Each faint spectrum was compared to model spectra of young giant planets from Spiegel & Burrows (2012) to see if any continuum features were similar to what is expected for a 1 Myr, 10 M_J planet (see Figure 14). The December spectrum in particular has a significant peak in emission near ∼2 μm and smaller bumps at the locations of other peaks in the model spectra. The features at 1.6 and 2.1 μm agree with model spectra of NH₃ and/or CH₄ (Sharp & Burrows 2007), while the features near 1.0 and 1.3 μm, if they are real, could be due either to H₂O or CH₄. As described in Section 3.4, detailed models of scattering and absorption signatures from the minerals we have detected in the circumbinary ring will require extending our observations out to ∼5 μm. Such models will be crucial to ensuring that the putative planet spectra can be accurately separated from the other components in the system.

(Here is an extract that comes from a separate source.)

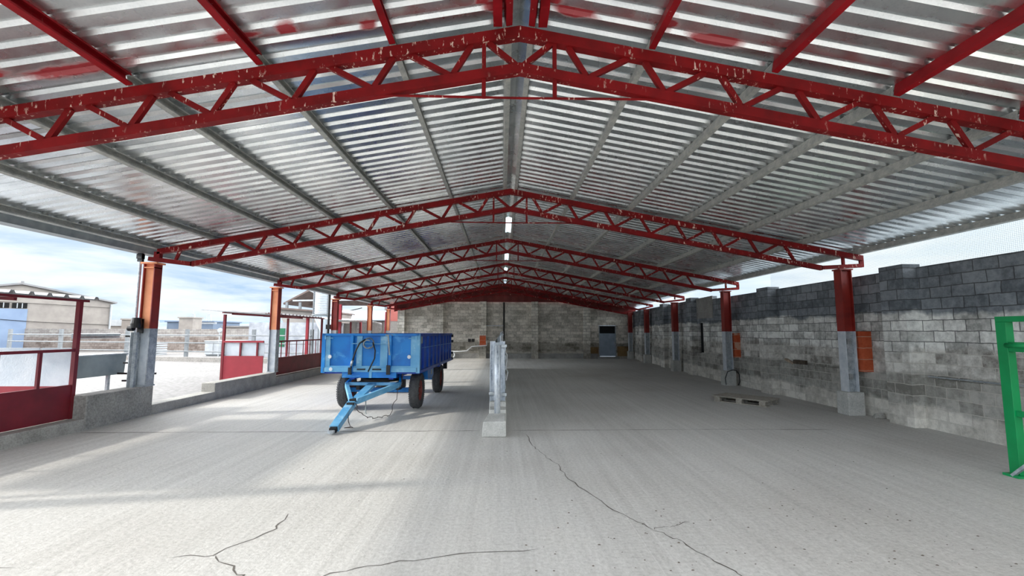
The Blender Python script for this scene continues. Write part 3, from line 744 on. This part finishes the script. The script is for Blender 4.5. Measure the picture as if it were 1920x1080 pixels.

It is also possible that the increased reddening observed near minimum light is due to emission from dust in the ring, rather than a giant planet. However, Windemuth & Herbst (2014) determined that the amount of excess H band flux was consistent with a ∼1000–2000 K source. Our analysis of the scattering properties of the circumbinary ring indicates that the dust temperature is much colder than even 1000 K, but longer wavelength observations are required to constrain this.